Il en ressort ainsi que 97% des navires pratiquant le chalut de fond mesurent moins de 25 mètres et plus d'un tiers mesure moins de douze mètres. Les Pêcheurs de Bretagne ajoutent que 64% de l'ensemble de la flottille immatriculée mesure moins de douze mètres.
« On observe que la moitié des apports en volume proviennent des navires de moins de vingt mètres. Cette répartition homogène atteste que la force de la filière est bien sa diversité de taille et d'engins. Si l'on se sépare d'une catégorie de navires ou de métiers, le risque est de déstabiliser l'ensemble et potentiellement de la voir s'écrouler », alerte la LPDB, qui revendique un modèle de rentabilité reposant sur une diversité de la flottille, y compris 3% de navires de plus de 25 mètres (11.198 tonnes par an, 40 millions d'euros par an).
195 navires en sursis, 141 millions d'euros de chiffre d'affaires
La LPDB représente 30% des débarquements (soit 77.000 tonnes) et 40% de la valeur totale française, soit 289 millions d'euros de chiffre d'affaires. En volume, ses trois espèces les plus pêchées sont la sardine, le merlu et la lotte.
« Aucune espèce d'importance, hormis la baudroie, dont le quota n'est jamais atteint par les pêcheurs français, ne coïncide entre les navires de moins de douze mètres et les navires de plus de vingt-cinq mètres. Cela met fin au mythe des grands navires qui pêchent toute la ressource à la place des petits. Le chalut de fond et la drague sont présents dès la catégorie des moins de douze mètres », argumentent Les Pêcheurs de Bretagne, qui mettent aussi en avant la polyvalence de la flottille (fileyeurs, caseyeurs, dragueurs-coquilliers).
L'organisation estime que si le chalut de fond était interdit, cinq navires de plus de 25 mètres et 190 de moins de 25 mètres viendraient à disparaître. 195 navires pratiquent en effet cet engin sur des espèces comme la lotte, la langoustine, le merlu et le congre, pour une production de 32.137 tonnes et 141 millions d'euros de chiffre d'affaires. Cela représente surtout 48% de l'activité de LPDB en valeur et 42% en volume.
« Le chalut de fond est la colonne vertébrale de la pêche bretonne et donc de facto de la pêche française », conclut LPDB, dont le directeur Yves Foëzon, cité dans Le Marin souhaitait « objectiver la donnée face à une dérive médiatique inquiétante ».

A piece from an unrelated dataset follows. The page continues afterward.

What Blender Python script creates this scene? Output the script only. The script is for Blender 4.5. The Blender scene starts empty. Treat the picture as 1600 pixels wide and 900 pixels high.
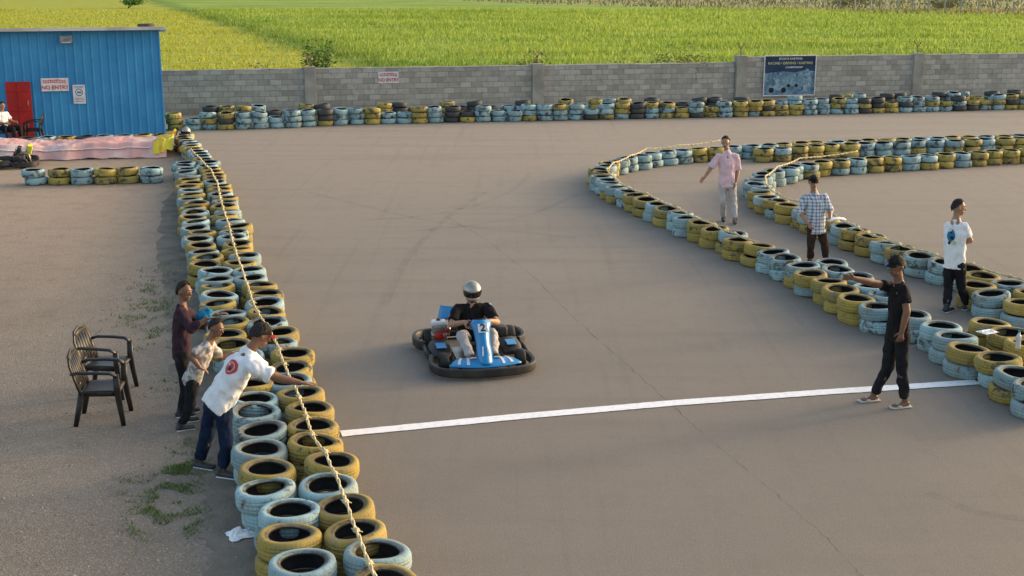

Aux Assises de la pêche et de la mer, où doit se rendre le secrétaire d'État à la mer, Hervé Berville, « pour ne rien dire » confient certains, Les Pêcheurs de Bretagne vont donc s'appuyer sur ce panorama pour démontrer que le chalut de fond est « faussement associé à la pêche industrielle » parce qu'il est « l'outil de travail numéro 1 de la pêche artisanale bretonne ». Sans montrer, en contrepartie, de volonté d'évolution? Une grosse arête à faire avaler.